- Rows from a 3D scene dataset:
+++
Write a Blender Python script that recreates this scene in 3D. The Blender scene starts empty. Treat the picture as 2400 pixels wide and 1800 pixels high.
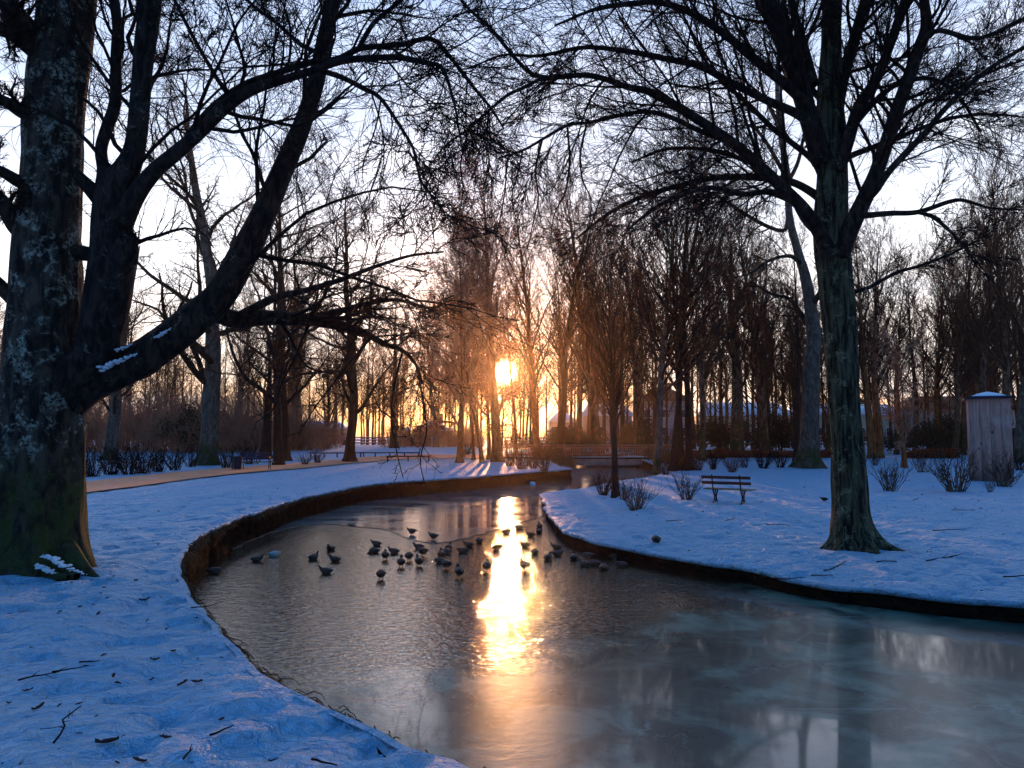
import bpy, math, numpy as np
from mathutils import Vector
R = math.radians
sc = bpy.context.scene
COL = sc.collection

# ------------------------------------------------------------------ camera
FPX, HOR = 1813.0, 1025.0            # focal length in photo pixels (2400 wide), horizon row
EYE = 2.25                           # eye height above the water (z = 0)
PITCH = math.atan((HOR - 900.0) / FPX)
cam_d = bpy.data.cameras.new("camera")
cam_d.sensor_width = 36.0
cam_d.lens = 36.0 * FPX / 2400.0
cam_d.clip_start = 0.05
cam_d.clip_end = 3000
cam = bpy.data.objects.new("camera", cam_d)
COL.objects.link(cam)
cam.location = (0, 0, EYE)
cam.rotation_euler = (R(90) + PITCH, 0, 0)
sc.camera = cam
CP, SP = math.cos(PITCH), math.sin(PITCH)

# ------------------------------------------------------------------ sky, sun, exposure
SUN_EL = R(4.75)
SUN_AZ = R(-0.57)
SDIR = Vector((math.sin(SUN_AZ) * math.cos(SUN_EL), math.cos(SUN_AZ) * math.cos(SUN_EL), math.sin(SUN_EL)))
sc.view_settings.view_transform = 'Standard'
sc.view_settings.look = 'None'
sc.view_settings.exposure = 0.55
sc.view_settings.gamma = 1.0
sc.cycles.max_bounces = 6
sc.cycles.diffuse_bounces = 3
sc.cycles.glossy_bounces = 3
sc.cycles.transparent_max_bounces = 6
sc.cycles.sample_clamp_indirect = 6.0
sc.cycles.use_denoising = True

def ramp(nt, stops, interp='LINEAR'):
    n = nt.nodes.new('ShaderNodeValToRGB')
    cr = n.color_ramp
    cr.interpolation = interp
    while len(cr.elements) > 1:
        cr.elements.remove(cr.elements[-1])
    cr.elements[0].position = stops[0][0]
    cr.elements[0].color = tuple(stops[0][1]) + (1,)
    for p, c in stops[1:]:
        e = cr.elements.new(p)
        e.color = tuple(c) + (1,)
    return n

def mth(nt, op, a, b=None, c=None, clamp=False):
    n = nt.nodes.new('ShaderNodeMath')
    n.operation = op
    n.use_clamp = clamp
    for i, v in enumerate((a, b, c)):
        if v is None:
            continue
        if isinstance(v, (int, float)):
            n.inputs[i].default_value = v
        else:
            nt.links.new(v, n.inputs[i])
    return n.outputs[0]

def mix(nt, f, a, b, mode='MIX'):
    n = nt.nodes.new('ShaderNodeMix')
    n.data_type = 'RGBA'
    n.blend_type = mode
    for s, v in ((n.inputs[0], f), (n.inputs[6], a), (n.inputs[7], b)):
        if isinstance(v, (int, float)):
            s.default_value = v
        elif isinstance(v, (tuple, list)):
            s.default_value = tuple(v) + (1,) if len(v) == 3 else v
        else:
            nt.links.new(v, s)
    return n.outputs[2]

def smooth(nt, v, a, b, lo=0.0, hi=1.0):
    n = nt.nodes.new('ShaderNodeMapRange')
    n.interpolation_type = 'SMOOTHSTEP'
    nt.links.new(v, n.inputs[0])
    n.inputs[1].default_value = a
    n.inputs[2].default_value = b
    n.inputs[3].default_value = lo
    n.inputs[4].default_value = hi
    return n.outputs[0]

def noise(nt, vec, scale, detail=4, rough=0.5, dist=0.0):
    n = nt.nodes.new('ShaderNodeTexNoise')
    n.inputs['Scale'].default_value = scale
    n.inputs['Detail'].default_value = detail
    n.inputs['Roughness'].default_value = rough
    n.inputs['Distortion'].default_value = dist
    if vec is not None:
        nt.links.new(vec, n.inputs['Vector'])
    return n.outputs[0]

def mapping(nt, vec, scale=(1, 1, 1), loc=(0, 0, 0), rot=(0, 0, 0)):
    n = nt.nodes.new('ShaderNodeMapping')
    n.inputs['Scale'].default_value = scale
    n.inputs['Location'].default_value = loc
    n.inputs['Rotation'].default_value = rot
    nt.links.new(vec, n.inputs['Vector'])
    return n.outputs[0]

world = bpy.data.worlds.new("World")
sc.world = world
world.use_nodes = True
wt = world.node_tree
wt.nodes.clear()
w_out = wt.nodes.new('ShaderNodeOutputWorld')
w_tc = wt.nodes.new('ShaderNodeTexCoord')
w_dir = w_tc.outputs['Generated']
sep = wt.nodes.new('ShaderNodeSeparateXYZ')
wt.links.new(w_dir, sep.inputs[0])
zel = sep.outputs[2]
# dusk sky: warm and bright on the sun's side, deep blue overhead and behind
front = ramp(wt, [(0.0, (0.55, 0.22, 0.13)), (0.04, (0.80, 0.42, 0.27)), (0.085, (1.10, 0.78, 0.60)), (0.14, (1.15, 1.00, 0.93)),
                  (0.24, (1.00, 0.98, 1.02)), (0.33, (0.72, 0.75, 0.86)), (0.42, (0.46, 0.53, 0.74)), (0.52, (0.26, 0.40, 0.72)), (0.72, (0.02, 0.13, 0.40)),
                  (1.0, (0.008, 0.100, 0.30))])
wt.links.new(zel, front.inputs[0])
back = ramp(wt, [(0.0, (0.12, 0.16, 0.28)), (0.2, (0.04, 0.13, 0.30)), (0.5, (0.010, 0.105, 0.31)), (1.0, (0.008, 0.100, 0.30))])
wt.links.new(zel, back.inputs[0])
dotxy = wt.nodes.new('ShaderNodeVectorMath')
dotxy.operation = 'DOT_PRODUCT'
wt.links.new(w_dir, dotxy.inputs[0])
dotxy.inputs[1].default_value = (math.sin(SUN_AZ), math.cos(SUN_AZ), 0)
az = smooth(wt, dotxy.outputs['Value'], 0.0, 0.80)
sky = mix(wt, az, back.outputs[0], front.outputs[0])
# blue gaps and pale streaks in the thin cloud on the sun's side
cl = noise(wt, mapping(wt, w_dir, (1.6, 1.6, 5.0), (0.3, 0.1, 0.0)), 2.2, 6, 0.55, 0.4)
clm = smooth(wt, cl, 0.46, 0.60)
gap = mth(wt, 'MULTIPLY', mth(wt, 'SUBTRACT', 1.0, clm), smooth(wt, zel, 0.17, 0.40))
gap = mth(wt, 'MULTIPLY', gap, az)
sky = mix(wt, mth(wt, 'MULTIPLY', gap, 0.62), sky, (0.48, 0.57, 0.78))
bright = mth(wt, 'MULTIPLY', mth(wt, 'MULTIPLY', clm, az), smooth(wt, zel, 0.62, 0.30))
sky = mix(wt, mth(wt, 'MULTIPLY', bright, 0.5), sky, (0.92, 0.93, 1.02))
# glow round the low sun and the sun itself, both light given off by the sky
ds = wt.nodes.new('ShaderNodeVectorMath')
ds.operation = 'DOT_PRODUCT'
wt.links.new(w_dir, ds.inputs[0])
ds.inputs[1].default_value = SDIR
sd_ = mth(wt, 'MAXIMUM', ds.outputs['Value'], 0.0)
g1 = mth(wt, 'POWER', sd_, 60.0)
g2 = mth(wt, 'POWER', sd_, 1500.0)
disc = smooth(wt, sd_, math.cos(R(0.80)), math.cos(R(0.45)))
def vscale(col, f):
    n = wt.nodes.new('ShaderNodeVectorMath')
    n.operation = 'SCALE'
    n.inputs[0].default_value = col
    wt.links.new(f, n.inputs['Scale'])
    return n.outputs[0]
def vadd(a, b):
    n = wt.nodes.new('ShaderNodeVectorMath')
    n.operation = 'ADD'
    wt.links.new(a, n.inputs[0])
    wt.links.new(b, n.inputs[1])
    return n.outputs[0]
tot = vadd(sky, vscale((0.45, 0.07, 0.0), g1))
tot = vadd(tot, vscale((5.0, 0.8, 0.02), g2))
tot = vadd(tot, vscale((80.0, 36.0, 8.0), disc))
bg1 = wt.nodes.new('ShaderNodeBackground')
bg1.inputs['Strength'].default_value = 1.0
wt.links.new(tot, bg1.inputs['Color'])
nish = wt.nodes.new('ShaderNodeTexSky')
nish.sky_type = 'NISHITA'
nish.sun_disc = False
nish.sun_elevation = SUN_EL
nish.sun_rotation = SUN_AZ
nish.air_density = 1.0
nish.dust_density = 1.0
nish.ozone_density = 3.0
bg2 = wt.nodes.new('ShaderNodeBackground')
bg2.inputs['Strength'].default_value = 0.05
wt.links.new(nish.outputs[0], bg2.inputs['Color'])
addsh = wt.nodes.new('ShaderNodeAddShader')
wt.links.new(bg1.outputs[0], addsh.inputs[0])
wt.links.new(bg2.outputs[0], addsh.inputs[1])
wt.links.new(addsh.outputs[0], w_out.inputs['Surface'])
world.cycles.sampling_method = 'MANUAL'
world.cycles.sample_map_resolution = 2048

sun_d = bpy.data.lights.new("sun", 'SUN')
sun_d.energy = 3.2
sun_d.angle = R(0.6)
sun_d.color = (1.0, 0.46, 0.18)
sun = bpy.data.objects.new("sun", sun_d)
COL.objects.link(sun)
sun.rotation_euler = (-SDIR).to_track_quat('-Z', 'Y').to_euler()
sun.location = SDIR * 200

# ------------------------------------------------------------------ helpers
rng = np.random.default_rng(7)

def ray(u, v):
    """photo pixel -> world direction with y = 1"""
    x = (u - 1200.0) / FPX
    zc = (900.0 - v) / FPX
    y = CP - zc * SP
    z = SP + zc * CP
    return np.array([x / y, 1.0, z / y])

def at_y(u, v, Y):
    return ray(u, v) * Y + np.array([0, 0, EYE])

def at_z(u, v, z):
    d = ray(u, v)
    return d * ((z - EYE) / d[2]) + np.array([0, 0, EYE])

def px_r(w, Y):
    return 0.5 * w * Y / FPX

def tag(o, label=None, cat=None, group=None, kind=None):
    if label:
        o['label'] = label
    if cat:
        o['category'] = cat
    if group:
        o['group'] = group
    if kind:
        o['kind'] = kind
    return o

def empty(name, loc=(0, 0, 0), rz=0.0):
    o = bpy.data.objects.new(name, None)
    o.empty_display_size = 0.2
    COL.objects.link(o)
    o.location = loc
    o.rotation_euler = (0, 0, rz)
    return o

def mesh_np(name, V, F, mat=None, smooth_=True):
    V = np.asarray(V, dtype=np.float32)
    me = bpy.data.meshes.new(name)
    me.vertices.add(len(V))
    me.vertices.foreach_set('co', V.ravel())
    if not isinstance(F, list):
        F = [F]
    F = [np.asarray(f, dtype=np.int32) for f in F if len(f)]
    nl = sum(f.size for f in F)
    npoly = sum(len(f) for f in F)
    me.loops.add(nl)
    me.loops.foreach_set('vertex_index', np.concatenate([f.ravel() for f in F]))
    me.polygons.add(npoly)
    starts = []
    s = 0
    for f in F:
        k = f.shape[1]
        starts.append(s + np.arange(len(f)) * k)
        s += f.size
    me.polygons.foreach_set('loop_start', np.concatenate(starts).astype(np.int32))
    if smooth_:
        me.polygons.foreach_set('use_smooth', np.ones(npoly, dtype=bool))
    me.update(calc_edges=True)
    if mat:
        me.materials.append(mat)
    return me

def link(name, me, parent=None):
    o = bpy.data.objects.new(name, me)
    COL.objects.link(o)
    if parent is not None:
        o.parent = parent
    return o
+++
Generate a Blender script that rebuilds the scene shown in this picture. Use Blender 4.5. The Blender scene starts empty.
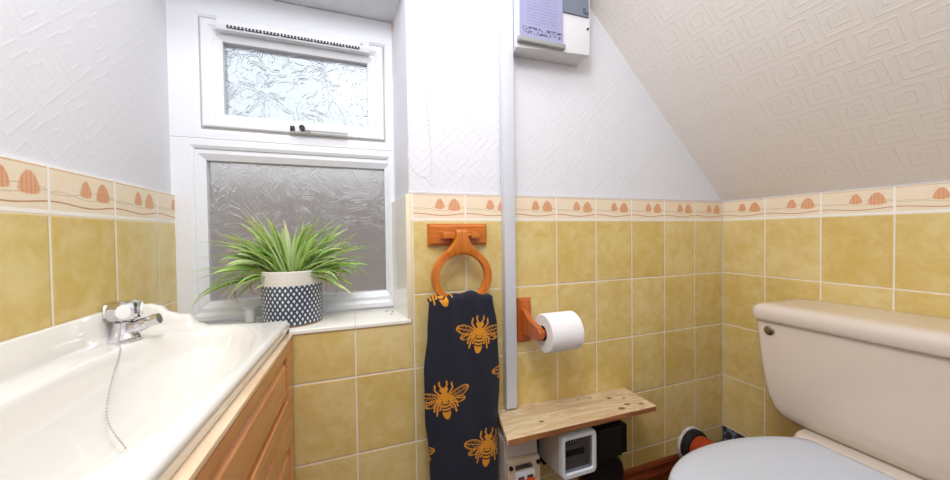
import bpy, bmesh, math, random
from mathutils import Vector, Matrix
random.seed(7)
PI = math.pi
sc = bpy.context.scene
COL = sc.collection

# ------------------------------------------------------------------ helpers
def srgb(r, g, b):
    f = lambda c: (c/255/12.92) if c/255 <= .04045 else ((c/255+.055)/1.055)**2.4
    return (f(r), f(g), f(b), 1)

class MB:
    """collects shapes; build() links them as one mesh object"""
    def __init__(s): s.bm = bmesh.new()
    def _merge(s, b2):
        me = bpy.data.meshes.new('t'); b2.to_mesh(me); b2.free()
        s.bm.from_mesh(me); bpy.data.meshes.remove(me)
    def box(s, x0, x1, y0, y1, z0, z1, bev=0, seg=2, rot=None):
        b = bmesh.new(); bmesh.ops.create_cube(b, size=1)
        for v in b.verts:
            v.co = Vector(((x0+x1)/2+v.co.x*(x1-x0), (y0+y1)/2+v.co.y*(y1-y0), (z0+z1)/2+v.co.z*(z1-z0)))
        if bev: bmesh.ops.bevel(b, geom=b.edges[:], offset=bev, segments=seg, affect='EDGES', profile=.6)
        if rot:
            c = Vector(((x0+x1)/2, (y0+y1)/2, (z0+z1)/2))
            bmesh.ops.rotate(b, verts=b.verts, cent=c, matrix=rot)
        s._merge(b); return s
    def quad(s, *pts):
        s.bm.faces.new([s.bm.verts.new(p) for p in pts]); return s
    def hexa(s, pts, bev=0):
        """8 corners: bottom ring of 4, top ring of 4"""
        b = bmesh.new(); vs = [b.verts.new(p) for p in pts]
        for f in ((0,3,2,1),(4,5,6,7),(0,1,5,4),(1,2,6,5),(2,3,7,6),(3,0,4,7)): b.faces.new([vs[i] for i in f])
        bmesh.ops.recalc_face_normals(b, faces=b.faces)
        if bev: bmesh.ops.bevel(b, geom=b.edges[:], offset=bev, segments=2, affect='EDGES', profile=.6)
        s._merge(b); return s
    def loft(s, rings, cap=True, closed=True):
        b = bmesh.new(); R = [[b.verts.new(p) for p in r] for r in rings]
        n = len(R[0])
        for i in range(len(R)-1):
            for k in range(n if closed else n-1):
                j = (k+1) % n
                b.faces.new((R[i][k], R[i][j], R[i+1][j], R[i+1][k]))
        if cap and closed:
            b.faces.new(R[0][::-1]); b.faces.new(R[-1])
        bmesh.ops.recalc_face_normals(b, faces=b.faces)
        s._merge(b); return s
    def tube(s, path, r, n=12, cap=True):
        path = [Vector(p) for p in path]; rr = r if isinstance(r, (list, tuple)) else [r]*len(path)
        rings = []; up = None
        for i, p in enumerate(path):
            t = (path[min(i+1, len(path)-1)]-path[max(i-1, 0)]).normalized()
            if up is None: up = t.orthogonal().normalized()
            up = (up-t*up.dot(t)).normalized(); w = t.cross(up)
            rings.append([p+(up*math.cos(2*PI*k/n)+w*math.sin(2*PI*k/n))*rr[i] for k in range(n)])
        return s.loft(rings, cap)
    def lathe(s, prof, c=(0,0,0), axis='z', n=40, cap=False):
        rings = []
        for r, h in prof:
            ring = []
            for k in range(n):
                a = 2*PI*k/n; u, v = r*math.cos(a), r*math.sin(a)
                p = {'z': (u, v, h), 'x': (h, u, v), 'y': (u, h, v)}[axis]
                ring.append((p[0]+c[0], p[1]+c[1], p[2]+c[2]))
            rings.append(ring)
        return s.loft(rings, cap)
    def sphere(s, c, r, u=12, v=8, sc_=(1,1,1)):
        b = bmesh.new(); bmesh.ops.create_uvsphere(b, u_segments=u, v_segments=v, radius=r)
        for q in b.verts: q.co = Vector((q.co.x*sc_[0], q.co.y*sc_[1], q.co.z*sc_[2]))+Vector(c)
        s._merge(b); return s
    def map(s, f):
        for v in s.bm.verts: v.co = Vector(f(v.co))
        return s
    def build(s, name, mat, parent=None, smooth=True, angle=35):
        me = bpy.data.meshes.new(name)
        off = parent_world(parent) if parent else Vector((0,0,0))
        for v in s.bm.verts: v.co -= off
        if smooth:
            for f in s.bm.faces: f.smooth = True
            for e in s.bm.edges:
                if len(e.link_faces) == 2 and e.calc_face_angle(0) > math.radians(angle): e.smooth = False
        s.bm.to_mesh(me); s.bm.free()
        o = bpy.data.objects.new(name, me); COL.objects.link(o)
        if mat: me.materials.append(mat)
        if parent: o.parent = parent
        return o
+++
- WORK TO DO: Take the lines above starting at the one containing "Write a Blender" and ending at the one containing "sc.cycles.use_denoising = True", and print them again exactly, without pictures.

- WORKED SOLUTION:
Write a Blender Python script that recreates this scene in 3D. The Blender scene starts empty. Treat the picture as 2400 pixels wide and 1800 pixels high.
import bpy, math, numpy as np
from mathutils import Vector
R = math.radians
sc = bpy.context.scene
COL = sc.collection

# ------------------------------------------------------------------ camera
FPX, HOR = 1813.0, 1025.0            # focal length in photo pixels (2400 wide), horizon row
EYE = 2.25                           # eye height above the water (z = 0)
PITCH = math.atan((HOR - 900.0) / FPX)
cam_d = bpy.data.cameras.new("camera")
cam_d.sensor_width = 36.0
cam_d.lens = 36.0 * FPX / 2400.0
cam_d.clip_start = 0.05
cam_d.clip_end = 3000
cam = bpy.data.objects.new("camera", cam_d)
COL.objects.link(cam)
cam.location = (0, 0, EYE)
cam.rotation_euler = (R(90) + PITCH, 0, 0)
sc.camera = cam
CP, SP = math.cos(PITCH), math.sin(PITCH)

# ------------------------------------------------------------------ sky, sun, exposure
SUN_EL = R(4.75)
SUN_AZ = R(-0.57)
SDIR = Vector((math.sin(SUN_AZ) * math.cos(SUN_EL), math.cos(SUN_AZ) * math.cos(SUN_EL), math.sin(SUN_EL)))
sc.view_settings.view_transform = 'Standard'
sc.view_settings.look = 'None'
sc.view_settings.exposure = 0.55
sc.view_settings.gamma = 1.0
sc.cycles.max_bounces = 6
sc.cycles.diffuse_bounces = 3
sc.cycles.glossy_bounces = 3
sc.cycles.transparent_max_bounces = 6
sc.cycles.sample_clamp_indirect = 6.0
sc.cycles.use_denoising = True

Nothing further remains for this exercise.